> _What is expected_:
From the listing below, copy only the lines running from the line that contains "Generate a Blender" to the line that contains "COL = S.collection", both included.

--- Start ---

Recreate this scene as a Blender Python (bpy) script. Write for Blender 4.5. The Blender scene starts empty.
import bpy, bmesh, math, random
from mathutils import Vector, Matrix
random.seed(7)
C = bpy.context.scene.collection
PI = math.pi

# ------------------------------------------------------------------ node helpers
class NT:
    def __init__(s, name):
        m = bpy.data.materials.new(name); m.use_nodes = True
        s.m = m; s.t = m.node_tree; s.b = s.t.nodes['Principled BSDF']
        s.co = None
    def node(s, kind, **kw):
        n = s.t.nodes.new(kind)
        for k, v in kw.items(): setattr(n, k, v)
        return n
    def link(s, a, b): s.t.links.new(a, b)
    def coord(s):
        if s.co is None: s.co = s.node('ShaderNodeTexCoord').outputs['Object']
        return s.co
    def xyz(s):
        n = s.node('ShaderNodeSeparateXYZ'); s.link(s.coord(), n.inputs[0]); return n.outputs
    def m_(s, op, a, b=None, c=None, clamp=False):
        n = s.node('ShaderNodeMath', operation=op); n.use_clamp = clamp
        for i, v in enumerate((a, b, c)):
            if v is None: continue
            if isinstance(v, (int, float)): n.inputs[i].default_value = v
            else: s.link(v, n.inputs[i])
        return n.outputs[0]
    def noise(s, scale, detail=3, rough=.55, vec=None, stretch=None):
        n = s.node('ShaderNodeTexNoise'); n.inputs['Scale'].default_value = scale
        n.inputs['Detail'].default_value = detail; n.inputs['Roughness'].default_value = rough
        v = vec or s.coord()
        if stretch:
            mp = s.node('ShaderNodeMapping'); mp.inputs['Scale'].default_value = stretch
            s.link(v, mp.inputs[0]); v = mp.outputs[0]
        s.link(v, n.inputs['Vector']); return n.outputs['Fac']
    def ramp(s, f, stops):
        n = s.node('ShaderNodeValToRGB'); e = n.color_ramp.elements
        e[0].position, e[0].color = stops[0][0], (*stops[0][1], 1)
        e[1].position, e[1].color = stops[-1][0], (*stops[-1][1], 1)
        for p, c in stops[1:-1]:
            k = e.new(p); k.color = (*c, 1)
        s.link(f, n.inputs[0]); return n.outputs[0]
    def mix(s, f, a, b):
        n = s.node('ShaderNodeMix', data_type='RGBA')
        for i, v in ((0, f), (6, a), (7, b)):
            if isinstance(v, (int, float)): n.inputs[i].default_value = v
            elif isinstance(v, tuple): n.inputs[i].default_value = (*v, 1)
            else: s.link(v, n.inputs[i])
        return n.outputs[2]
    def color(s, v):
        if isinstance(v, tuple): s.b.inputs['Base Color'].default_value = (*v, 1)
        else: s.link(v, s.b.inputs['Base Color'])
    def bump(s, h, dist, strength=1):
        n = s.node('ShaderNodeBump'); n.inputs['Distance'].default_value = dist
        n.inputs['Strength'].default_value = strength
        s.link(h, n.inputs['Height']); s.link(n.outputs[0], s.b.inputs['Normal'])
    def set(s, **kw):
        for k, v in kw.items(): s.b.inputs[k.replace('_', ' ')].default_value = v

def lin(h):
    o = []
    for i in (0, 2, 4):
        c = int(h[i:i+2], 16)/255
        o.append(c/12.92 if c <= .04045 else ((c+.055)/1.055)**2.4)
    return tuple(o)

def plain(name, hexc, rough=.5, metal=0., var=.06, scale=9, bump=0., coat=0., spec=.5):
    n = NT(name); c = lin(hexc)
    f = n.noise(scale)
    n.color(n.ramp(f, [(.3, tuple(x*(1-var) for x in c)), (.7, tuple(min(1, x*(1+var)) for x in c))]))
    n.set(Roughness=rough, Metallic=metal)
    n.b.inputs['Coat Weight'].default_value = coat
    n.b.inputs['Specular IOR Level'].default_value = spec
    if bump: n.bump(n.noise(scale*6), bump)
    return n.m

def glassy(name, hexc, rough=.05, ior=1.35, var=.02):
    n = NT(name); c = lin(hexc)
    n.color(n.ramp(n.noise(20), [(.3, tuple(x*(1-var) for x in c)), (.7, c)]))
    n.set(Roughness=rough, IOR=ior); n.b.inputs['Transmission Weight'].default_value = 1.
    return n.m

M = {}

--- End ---
--- Start ---

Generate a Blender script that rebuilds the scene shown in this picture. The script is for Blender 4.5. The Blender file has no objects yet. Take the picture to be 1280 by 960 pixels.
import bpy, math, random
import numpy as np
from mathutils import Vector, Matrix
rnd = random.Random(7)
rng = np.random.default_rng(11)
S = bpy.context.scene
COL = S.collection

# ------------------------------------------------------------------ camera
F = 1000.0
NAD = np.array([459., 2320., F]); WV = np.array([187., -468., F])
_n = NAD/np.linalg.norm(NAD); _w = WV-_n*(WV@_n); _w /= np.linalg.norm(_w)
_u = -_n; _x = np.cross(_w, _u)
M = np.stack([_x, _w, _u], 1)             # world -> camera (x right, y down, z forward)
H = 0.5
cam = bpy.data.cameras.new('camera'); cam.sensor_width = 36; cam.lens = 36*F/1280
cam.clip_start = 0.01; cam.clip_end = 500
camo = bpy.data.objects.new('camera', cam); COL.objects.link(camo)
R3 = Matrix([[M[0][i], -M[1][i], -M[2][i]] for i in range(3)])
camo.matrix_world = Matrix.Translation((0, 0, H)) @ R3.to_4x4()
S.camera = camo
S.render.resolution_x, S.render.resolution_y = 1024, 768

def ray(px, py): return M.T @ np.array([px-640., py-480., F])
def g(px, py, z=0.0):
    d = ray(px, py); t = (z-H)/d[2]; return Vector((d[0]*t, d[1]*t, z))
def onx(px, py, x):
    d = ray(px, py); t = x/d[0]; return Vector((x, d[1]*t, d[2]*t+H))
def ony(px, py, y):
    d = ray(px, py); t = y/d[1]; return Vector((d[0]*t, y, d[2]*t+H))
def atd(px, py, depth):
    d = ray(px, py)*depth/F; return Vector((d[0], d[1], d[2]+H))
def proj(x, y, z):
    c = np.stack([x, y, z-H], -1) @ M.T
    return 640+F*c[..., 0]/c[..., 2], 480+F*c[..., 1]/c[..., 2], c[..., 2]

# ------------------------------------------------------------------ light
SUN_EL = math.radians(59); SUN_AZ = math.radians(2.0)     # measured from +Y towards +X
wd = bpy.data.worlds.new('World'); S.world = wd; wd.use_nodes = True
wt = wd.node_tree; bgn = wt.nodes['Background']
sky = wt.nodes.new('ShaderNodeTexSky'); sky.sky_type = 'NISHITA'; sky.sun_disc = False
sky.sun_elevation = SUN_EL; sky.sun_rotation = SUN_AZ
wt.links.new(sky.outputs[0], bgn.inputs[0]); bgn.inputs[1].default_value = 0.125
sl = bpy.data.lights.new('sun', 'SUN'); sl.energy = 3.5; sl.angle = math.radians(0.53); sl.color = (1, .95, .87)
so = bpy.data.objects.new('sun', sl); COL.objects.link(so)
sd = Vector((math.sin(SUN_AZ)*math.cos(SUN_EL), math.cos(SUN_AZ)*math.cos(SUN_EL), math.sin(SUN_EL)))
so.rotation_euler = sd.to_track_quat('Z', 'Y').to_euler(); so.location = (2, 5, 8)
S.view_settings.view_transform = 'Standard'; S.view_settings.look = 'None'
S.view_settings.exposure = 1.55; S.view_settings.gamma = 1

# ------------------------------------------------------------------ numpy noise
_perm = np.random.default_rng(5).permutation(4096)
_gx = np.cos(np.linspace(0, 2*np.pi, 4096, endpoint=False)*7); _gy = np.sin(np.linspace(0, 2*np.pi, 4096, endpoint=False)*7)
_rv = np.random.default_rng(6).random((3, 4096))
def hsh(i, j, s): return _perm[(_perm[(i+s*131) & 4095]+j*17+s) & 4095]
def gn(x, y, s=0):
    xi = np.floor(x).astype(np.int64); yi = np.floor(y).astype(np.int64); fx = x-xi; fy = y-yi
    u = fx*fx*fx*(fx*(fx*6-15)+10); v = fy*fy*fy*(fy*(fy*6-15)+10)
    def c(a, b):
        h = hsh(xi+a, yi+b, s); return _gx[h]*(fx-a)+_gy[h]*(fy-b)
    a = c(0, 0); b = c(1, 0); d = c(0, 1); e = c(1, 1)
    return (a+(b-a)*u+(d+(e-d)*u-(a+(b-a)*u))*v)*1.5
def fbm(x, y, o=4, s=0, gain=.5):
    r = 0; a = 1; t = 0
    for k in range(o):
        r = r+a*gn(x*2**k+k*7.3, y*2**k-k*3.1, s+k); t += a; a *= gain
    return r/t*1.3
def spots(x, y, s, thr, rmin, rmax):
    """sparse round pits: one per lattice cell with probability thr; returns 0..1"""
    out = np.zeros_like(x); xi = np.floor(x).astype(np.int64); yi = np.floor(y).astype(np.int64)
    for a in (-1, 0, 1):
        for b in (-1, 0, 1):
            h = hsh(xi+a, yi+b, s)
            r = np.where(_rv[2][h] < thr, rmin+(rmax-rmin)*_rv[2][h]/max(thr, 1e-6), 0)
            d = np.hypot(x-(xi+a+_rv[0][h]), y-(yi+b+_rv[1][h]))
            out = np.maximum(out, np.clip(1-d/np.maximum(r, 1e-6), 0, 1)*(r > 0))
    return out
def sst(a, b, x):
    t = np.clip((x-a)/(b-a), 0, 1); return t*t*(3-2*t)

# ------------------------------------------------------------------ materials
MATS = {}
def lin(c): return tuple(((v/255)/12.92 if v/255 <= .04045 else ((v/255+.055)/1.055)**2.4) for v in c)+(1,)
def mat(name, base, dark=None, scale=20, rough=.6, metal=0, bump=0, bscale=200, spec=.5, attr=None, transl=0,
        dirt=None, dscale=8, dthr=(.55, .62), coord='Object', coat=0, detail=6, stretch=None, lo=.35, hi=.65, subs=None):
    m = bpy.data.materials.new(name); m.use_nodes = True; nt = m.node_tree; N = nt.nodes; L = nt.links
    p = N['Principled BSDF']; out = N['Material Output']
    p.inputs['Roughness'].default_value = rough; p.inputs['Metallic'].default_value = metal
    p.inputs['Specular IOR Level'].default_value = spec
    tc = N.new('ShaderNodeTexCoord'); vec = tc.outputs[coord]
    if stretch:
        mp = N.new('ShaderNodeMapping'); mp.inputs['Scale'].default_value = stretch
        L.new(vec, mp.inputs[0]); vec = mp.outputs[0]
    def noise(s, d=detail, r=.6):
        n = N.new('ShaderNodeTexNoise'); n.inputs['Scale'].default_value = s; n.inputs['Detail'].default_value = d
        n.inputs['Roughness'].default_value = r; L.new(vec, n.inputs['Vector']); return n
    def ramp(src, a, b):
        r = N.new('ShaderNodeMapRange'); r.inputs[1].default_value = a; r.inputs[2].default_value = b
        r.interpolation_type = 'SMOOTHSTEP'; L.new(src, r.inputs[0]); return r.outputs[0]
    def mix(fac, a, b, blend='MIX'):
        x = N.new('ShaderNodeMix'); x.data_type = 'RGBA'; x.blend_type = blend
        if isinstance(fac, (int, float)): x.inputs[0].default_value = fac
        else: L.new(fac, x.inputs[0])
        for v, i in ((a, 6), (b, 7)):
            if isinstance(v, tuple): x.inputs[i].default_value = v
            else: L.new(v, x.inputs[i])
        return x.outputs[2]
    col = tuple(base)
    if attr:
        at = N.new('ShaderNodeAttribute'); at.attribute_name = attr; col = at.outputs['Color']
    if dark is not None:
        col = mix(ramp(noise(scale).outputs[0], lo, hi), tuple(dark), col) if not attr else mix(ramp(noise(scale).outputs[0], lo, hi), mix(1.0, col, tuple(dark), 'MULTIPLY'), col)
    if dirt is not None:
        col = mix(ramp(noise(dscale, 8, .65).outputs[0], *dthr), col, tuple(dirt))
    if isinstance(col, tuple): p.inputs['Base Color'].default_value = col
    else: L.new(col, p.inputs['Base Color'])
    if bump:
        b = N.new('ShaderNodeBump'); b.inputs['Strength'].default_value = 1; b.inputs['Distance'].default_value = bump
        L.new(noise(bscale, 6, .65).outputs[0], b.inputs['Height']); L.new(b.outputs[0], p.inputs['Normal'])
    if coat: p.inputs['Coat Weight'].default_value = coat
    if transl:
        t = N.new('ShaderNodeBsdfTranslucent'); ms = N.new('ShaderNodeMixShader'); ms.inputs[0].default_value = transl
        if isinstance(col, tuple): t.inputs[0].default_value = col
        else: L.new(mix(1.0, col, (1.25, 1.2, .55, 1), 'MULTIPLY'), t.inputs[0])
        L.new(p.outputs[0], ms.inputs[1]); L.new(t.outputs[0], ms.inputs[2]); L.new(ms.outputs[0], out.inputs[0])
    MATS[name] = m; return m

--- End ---
--- Start ---

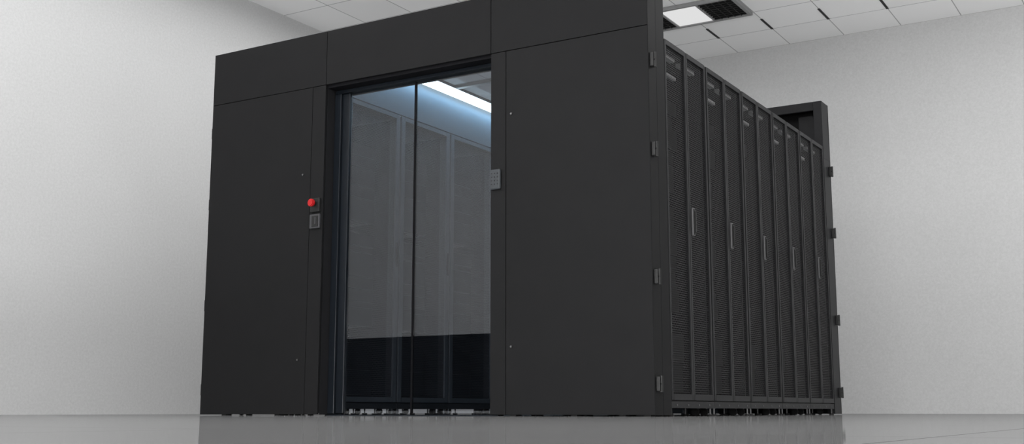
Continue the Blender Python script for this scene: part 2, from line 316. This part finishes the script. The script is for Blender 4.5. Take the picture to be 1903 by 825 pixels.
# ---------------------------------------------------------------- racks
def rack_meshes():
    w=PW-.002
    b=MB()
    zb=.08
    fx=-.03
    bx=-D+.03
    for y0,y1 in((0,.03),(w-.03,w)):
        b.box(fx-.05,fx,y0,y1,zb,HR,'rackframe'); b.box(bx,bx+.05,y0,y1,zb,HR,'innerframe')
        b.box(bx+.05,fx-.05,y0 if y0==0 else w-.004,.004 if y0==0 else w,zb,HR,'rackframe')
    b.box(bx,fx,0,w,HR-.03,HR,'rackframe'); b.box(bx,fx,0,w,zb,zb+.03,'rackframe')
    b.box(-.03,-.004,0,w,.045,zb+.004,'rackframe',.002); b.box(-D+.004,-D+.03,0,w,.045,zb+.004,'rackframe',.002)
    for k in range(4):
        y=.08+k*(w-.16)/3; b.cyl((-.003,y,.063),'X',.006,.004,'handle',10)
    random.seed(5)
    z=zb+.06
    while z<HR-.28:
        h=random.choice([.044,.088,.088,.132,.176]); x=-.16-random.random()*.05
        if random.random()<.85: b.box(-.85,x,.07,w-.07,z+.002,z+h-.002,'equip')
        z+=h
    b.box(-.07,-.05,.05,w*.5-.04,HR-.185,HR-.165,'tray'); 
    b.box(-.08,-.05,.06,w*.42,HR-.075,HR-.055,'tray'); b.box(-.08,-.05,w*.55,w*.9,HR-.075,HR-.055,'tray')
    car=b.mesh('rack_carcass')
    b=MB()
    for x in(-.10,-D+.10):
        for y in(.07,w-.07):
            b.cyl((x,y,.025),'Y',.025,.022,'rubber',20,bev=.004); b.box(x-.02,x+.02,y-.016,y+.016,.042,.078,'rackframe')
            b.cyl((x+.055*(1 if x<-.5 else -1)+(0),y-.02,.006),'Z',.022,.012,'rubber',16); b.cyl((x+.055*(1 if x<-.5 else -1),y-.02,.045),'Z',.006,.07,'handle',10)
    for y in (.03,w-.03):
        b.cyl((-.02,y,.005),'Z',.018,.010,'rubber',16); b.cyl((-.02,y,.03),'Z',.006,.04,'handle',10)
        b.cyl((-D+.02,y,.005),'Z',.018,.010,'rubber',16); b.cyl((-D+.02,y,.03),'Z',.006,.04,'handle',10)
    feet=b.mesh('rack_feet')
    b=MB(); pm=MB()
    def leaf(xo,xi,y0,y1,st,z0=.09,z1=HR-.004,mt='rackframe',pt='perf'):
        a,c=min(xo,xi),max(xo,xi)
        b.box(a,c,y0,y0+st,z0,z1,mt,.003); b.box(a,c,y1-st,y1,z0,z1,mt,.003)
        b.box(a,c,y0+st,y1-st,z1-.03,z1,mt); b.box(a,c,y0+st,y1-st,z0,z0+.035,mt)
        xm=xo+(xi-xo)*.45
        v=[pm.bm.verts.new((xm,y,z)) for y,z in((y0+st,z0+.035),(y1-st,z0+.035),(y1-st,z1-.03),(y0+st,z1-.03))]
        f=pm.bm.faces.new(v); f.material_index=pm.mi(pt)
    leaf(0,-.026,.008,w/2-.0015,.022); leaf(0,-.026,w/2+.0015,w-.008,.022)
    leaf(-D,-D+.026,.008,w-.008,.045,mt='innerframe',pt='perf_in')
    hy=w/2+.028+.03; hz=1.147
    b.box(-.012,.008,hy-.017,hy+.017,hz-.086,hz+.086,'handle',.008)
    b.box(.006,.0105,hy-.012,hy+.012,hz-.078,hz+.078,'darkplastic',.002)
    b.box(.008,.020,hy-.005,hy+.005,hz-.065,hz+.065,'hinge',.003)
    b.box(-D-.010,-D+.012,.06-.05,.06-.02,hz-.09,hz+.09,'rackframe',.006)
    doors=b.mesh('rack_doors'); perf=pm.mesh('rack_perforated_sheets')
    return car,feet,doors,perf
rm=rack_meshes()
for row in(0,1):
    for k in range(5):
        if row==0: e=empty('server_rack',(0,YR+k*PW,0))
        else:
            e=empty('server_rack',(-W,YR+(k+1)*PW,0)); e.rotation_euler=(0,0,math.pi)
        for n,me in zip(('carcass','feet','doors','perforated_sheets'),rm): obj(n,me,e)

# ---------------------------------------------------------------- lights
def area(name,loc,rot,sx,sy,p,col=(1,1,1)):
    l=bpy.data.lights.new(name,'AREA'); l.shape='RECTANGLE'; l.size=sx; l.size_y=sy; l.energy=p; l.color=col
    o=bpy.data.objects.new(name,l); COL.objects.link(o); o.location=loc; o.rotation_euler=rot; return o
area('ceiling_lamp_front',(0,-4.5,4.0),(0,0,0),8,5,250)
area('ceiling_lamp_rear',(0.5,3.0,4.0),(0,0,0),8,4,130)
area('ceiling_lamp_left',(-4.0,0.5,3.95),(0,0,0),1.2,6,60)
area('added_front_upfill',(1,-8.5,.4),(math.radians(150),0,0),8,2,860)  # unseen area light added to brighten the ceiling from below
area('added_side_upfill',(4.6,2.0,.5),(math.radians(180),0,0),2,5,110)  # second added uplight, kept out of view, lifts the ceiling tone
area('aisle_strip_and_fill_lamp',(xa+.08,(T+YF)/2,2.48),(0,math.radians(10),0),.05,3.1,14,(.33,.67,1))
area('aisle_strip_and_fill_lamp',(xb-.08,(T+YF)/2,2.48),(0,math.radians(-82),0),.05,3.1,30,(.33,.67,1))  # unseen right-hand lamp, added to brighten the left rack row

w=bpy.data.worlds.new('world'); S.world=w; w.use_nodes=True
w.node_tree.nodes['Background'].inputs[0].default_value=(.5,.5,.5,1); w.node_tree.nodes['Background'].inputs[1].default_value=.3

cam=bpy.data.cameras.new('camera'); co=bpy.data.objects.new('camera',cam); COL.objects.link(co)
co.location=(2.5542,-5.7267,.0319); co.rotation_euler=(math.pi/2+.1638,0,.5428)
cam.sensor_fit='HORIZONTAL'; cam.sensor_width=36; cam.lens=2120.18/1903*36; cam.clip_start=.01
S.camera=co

--- End ---

> _Task result_:
Generate a Blender script that rebuilds the scene shown in this picture. The script is for Blender 4.5. The Blender file has no objects yet. Take the picture to be 1280 by 960 pixels.
import bpy, math, random
import numpy as np
from mathutils import Vector, Matrix
rnd = random.Random(7)
rng = np.random.default_rng(11)
S = bpy.context.scene
COL = S.collection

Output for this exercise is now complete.